Calculate coil diameter using length and thickness of the material

Question

I'm developing a software for a stainless steel plant, and I need to calculate the diameter of steel coils so the software assigns a position inside a deposit according to the size of the coil.

I have access to a lot of data from the coil, and tried thinking of a way to calculate using the inner hole diameter and the length and thickness of the steel strip.

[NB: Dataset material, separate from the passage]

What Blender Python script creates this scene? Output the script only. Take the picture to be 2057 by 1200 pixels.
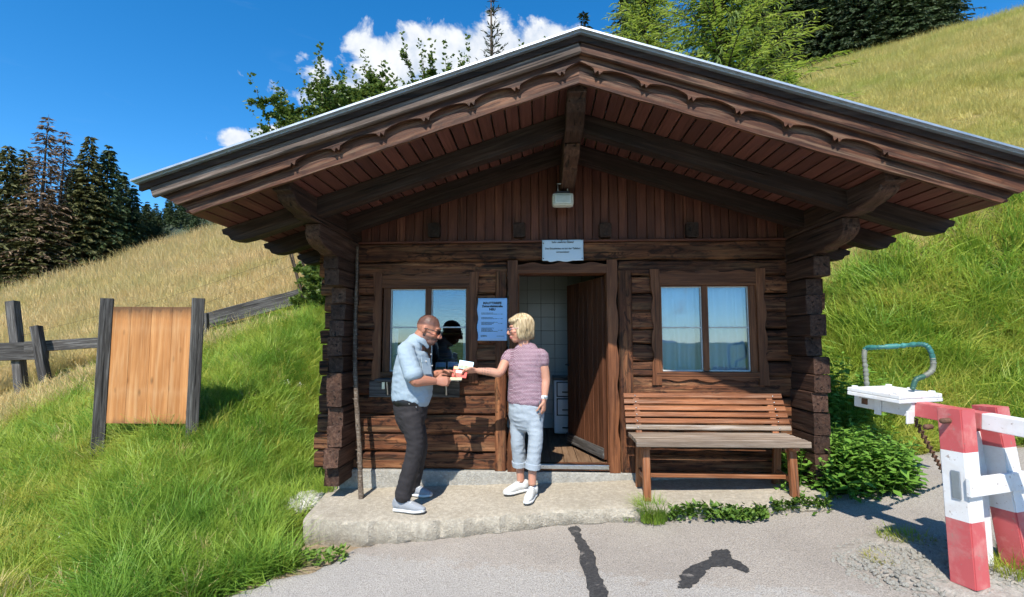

In a research I've found this formula:

L = 3,141[(D2/2)² - (D1/2)²]/T

Where

  L = Length of the coil

  D1 = Diameter of the inner hole

  D2 = Diameter of the coil

  T = Thickness of the material

But in the software I have to put in this format:

D2 = (formula)

I'm no good with math, how can I "convert" the formula to suit my needs?

Answer 1

What you need to do is called changing the subject of the formula. $$\begin{align} L = \frac{3,141\left[(D2/2)^2 + (D1/2)^2\right]}{T}\\ \\ \hline\\ \text{Multiplying by}\; \frac{T}{3,141}\; \text{on both sides}:\frac{TL}{3,141} &= \left[(D2/2)^2 + (D1/2)^2\right]\\ \text{Adding} \;(D1/2)^2 \;\text{on both sides}:\frac{TL}{3,141}+ (D1/2)^2 &= \left[(D2/2)^2 \right]\\ \text{Taking square roots on both sides}:\sqrt{\frac{TL}{3,141}+ (D1/2)^2 }&= \sqrt{\left[(D2/2)^2 \right]}=D2/2\\ \text{Multiplying both sides by}\; 2:2\times\sqrt{\frac{TL}{3,141}+ (D1/2)^2 }&=D2\\ \end{align}$$

Answer 2

L=([(OD+ID)/2]3.14)[(OD-ID)/2]/T Figure OD being 30 and ID being 20 Figure 24 gauge thick or .024” *note I always Figure the thickness as being slightly thicker Due to wraps not ever being perfectly tight so for .024 I use .026. Example: 30+20=50/2=25 (25 is the average Diameter of coil the multiply by pi) 25x3.14=78.5 then round down to nearest inch Average wrap of coil is 78” long Then 30-20=10/2=5 5” is the thickness of coil 5/ thickness of steel .026 = 192.3 wraps of coil Multiply average wrap length 78” x 192.3 wraps = 14,999.4” of coil / 12 = 1249.9 lineal feet of coil I’ve used this for years in my business and real world application I’m usually within 10 lineal feet. The trick is the rounding down of the average length and the adding about .02” to the thickness of material.